Shortly after he had persuaded the board of the critical urgency to award the contract to Aventador, Wright told Paradis that the company should do “the minimal possible” with respect to the billing upgrade so that he wouldn't need to spend time and energy on that project during his remaining time at LADWP, according to the government.

Wright made clear, the government said, "in both words and actions, that his primary interest was in serving Aventador and his own financial gain — not the public utility that he led, the city that had entrusted him with that important responsibility, or the taxpayers that underwrote his substantial salary package."

Paradis is the central figure in the corruption scandal that has engulfed the LADWP since the disastrous rollout of the PwC billing software that overbilled tens of thousands of customers while not billing others at all. The city hired Paradis in 2014 to pursue a lawsuit against PwC, but the lawyer was also secretly representing the lead plaintiff in a class action against the city in a blatant conflict of interest. Paradis has pleaded guilty to accepting a $2.2 million kickback from an Ohio lawyer to whom he steered the ratepayers' case, which settled for $67 million.

By 2019, when allegations began swirl around his double-dealing, Paradis began cooperating with the FBI. Shortly thereafter, he met with Wright, who was scared their relationship would become public.

According to Wright's plea agreement, he told Paradis, “OK, so I’m going to say something that you get to read between the lines. But if all, if any of that stuff” — meaning their text messages — “somehow wasn’t there, I wouldn’t be unhappy.”

Paradis agreed to delete Wright’s text messages and emails and to wipe clean a laptop that Wright had used. Wright said he already destroyed a “shitload” of physical evidence.

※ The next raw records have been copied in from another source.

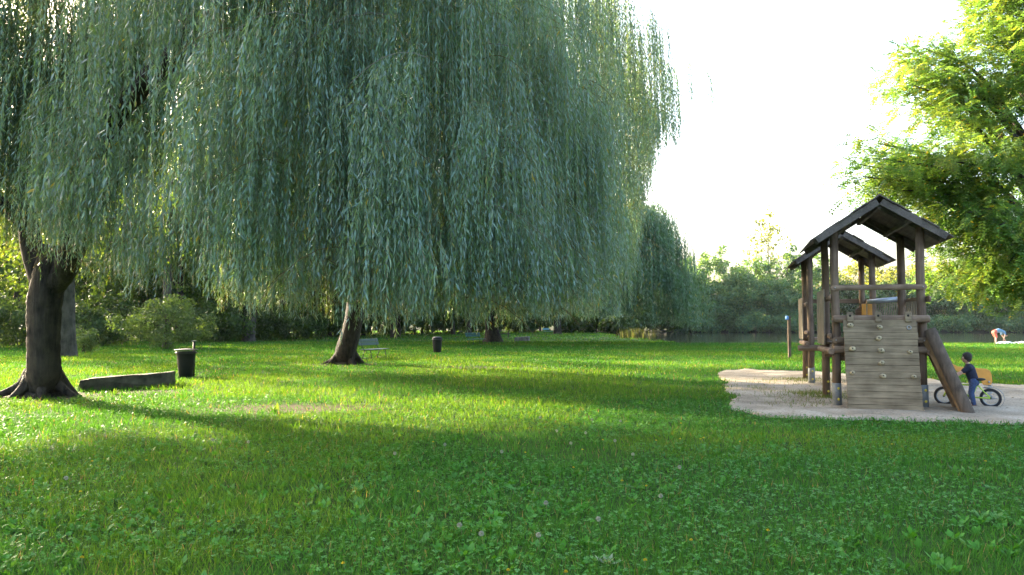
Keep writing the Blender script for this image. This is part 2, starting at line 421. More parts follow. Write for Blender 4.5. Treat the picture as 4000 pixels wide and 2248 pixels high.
na = n.new('ShaderNodeTexNoise'); na.inputs['Scale'].default_value = 1.1; na.inputs['Detail'].default_value = 6; l.new(tc.outputs['Object'], na.inputs['Vector'])
nb = n.new('ShaderNodeTexNoise'); nb.inputs['Scale'].default_value = 26; nb.inputs['Detail'].default_value = 5; nb.inputs['Roughness'].default_value = .7; l.new(tc.outputs['Object'], nb.inputs['Vector'])
r1 = n.new('ShaderNodeValToRGB'); e = r1.color_ramp.elements; e[0].position = .35; e[0].color = (.27, .22, .155, 1); e[1].position = .65; e[1].color = (.46, .395, .305, 1); l.new(na.outputs['Fac'], r1.inputs[0])
r2 = n.new('ShaderNodeValToRGB'); e = r2.color_ramp.elements; e[0].position = .30; e[0].color = (.42, .38, .34, 1); e[1].position = .52; e[1].color = (1, 1, 1, 1); l.new(nb.outputs['Fac'], r2.inputs[0])
mm = n.new('ShaderNodeMix'); mm.data_type = 'RGBA'; mm.blend_type = 'MULTIPLY'; mm.inputs['Factor'].default_value = 1
l.new(r1.outputs[0], mm.inputs[6]); l.new(r2.outputs[0], mm.inputs[7]); l.new(mm.outputs[2], b.inputs['Base Color'])
ad = n.new('ShaderNodeMath'); ad.operation = 'MULTIPLY_ADD'; ad.inputs[1].default_value = .35; l.new(nb.outputs['Fac'], ad.inputs[0]); l.new(na.outputs['Fac'], ad.inputs[2])
bp = n.new('ShaderNodeBump'); bp.inputs['Strength'].default_value = .8; bp.inputs['Distance'].default_value = .08
l.new(ad.outputs[0], bp.inputs['Height']); l.new(bp.outputs[0], b.inputs['Normal'])
me.materials.append(m); so_ = bpy.data.objects.new('sand_ground', me); COL.objects.link(so_)
tag(so_, 'pale sandy play area under the wooden climbing tower', 'sand', kind='structure')

# ------------------------------------------------------------------ willows
def dome_sprays(r, cx, cy, rx, ry, H, nspray, keep=None, zlow=2.6, prof=None):
    th = r.random(nspray * 3) * 2 * np.pi; q = r.random(nspray * 3) ** .85
    rho = np.sqrt(np.clip(1 - q ** 2.4, 0, 1))
    if prof is not None: rho = rho * np.interp(q, prof[0], prof[1])
    lump = .80 + .34 * vnoise(th * 2.2 + 50, q * 4.2 + 3, .55, 31)
    f = np.where(r.random(len(th)) < .8, 1 - np.abs(r.normal(0, .09, len(th))), r.random(len(th)) ** .5)
    rad = rho * f * lump
    O = np.stack([cx + rx * rad * np.cos(th), cy + ry * rad * np.sin(th), zlow + (H - zlow) * q * (.93 + .1 * r.random(len(th)))], 1)
    ok = vnoise(th * 3 + 9, q * 5 + 1, .45, 77) > .22
    if keep is not None: ok &= keep(O, r)
    return O[ok][:nspray], th[ok][:nspray]
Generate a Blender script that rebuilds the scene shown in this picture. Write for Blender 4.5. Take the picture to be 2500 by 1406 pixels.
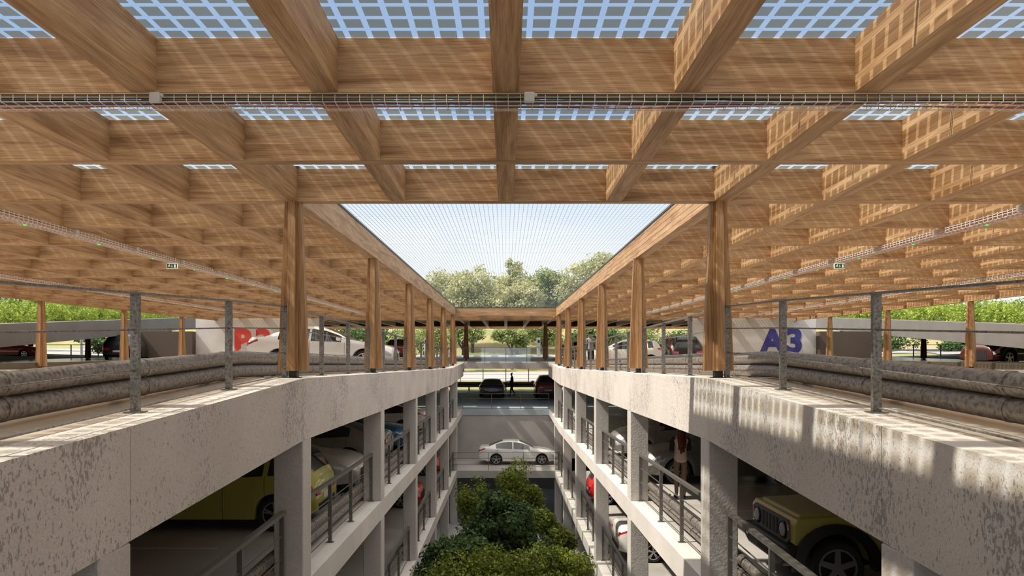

The LADWP scandal is part of a number of corruption investigations that have ensnared various members of the upper echelon of LA’s political leadership, including two former City Council members — Mitch Englander and Jose Huizar — as well as sitting City Councilman Mark Ridley-Thomas, who has been suspended from the council. Former Deputy Mayor Raymond Chan was also charged in a federal corruption probe. 

Englander last year was sentenced to 14 months in prison after he pleaded guilty to lying to federal investigators who were looking into whether he had accepted cash, female escort services, hotel rooms and expensive meals from a businessman during trips to Las Vegas and Palm Springs. He wasn't convicted of bribery.

Huizar is scheduled to go on trial next year over allegations that he ran a massive pay-to-play that solicited money from real-estate developers to facilitate approval of their projects in downtown LA.